Make certain that the contract specifies the exact scope of the lighting designer's work. This helps eliminate scope creep—when a designer believes that his or her role in the project is limited to a particular series of designs or project elements, and that belief is not shared by the individual or company who hired the designer.

Contracts

One of the most important ingredients in making foreign design work profitable is the use of proper and effective contracts. The AIA has various international contracts, but many of these documents will need to be modified and translated for your foreign counterparts. Separately, international AIA contracts may be of no use on certain foreign jobs. In fact, many countries, including China, require foreign lighting designers to sign Chinese contracts.

Even if a country does require the use of its own contract, you do still have the opportunity to negotiate some of the terms of the contract. Additionally, although professional organizations such as the International Association of Lighting Designers cannot provide international contracts, per se, they can provide useful networking support.

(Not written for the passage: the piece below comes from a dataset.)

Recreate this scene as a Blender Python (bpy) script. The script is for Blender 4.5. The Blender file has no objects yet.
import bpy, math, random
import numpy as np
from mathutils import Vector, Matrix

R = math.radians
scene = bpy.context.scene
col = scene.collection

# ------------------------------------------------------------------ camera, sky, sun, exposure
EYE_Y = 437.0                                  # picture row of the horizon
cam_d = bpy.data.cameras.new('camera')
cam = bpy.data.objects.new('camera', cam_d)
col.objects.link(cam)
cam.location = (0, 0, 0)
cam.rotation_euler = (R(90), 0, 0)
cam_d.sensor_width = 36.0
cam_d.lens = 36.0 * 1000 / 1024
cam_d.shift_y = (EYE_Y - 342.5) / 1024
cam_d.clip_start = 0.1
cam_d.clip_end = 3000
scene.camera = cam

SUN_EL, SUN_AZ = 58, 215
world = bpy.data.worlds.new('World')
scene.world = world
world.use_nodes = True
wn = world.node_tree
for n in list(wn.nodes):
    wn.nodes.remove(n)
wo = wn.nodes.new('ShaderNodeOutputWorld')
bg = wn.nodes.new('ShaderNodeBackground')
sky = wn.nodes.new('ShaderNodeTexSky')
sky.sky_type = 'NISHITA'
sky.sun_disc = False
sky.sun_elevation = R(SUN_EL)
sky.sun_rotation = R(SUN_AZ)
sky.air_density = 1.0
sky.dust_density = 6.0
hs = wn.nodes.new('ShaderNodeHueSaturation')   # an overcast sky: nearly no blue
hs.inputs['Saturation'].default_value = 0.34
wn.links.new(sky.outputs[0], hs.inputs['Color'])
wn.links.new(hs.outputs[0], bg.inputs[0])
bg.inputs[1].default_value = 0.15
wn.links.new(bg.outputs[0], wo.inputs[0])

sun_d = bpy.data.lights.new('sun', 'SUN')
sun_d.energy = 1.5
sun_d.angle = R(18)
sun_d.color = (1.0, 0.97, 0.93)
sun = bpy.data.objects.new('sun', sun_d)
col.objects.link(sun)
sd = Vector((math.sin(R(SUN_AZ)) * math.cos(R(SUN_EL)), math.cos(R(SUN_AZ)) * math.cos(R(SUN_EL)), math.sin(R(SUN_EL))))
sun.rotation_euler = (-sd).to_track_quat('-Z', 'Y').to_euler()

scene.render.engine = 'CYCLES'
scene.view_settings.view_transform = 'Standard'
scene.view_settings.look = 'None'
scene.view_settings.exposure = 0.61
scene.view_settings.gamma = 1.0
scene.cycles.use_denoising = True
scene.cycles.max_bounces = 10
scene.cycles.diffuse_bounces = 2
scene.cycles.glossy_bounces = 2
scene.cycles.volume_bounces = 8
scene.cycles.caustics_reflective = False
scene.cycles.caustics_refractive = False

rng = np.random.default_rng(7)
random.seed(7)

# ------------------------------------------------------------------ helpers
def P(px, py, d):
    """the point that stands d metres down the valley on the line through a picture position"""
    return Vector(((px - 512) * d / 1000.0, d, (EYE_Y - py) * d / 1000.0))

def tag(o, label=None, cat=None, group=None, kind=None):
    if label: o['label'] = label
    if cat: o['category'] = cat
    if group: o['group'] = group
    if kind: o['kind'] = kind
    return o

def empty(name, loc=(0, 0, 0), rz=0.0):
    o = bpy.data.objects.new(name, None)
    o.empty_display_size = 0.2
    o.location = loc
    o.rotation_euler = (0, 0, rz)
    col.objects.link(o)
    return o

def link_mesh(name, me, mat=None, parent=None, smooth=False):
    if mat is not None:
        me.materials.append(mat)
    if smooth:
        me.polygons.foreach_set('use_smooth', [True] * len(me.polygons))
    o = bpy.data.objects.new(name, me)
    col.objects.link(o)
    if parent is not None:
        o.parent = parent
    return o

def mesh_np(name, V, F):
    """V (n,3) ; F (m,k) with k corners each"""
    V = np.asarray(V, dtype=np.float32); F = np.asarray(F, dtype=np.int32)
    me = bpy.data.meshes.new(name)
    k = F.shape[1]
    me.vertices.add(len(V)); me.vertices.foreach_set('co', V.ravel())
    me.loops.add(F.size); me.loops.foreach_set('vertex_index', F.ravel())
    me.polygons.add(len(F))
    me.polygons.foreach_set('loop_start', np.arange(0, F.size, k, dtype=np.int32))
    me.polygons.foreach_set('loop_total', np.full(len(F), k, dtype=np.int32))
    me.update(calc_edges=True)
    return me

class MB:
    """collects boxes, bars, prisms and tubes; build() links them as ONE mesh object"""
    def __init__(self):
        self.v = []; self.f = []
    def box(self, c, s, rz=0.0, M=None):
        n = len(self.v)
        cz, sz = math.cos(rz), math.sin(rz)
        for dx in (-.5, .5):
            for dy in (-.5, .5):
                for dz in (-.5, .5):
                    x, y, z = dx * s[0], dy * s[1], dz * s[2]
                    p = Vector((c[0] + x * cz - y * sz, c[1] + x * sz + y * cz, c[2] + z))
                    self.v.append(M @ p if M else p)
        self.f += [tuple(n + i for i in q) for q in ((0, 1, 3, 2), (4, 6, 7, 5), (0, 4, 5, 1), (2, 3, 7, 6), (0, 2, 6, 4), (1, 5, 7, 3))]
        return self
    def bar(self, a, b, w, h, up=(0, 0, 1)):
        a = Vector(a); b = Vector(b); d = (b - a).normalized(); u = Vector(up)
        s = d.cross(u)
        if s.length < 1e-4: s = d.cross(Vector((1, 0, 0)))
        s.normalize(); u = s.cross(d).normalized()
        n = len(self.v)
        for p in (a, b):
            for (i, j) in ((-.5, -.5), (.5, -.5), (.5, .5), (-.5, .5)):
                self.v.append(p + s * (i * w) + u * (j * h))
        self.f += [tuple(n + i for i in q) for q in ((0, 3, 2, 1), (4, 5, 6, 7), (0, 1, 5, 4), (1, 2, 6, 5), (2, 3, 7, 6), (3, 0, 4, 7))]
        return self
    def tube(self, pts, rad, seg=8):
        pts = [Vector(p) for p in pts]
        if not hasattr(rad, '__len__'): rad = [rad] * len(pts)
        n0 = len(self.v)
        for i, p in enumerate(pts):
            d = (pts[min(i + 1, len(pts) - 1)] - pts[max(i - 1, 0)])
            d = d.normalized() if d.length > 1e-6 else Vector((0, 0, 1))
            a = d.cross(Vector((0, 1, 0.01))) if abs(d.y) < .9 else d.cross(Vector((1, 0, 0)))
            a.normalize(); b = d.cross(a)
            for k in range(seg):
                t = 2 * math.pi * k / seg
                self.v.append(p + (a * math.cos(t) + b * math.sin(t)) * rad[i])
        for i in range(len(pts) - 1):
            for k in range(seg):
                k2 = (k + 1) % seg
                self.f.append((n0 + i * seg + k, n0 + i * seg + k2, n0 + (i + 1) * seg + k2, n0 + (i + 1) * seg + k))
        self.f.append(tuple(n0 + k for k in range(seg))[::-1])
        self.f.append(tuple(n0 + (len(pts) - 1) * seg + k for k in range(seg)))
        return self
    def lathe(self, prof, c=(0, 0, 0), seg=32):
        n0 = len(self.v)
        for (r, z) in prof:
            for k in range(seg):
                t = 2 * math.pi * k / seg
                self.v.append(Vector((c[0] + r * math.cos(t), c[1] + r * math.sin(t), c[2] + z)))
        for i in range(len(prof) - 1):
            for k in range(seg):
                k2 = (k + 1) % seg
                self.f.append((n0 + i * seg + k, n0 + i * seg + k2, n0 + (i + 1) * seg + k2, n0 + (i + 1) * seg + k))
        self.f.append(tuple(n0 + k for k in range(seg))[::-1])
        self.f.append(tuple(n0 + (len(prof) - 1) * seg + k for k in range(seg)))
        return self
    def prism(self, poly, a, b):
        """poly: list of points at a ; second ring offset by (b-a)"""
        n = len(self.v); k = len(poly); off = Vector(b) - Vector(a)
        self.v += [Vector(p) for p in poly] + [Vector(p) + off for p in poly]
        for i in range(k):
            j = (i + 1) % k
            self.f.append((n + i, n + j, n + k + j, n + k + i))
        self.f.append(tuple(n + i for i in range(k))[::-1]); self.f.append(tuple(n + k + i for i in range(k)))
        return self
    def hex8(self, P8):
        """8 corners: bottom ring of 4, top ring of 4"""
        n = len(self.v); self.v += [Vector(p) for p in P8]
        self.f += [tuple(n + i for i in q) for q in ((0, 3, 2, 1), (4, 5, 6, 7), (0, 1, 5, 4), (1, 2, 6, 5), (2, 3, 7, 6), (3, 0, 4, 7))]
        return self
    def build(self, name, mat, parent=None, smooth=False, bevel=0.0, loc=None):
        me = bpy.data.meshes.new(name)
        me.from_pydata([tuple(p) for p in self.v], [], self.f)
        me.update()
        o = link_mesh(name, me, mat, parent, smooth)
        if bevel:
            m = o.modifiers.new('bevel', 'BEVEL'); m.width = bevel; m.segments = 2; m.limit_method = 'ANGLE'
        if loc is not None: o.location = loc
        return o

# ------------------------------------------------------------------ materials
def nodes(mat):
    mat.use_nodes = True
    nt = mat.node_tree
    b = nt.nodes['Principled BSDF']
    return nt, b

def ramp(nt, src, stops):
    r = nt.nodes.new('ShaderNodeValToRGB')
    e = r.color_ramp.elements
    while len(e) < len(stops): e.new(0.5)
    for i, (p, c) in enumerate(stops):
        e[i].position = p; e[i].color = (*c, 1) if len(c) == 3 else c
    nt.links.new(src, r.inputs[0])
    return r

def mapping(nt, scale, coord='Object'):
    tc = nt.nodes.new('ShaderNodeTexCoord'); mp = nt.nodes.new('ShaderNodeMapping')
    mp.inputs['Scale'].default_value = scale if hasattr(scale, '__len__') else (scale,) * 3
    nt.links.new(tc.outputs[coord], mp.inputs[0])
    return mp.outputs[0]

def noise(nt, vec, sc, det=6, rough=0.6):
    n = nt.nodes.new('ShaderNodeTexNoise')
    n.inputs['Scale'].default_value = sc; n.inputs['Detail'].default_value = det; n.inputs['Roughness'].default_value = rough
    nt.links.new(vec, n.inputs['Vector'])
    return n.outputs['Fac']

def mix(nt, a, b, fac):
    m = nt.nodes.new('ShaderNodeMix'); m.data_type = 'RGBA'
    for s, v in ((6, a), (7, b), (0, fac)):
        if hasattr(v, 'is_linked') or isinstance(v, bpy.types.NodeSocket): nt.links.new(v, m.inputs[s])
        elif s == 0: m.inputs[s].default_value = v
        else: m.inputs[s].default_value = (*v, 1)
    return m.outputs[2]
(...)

The expectations of the designer is another item to address in the contract. Make certain that the contract specifies the exact scope of the lighting designer's work. This helps eliminate scope creep—when a designer believes that his or her role in the project is limited to a particular series of designs or project elements, and that belief is not shared by the individual or company who hired the designer. Often, the hiring company will demand that the designer complete additional elements and withhold payments until such additional work is completed. Using plain language and explicit expectations in a contract can help you avoid problems.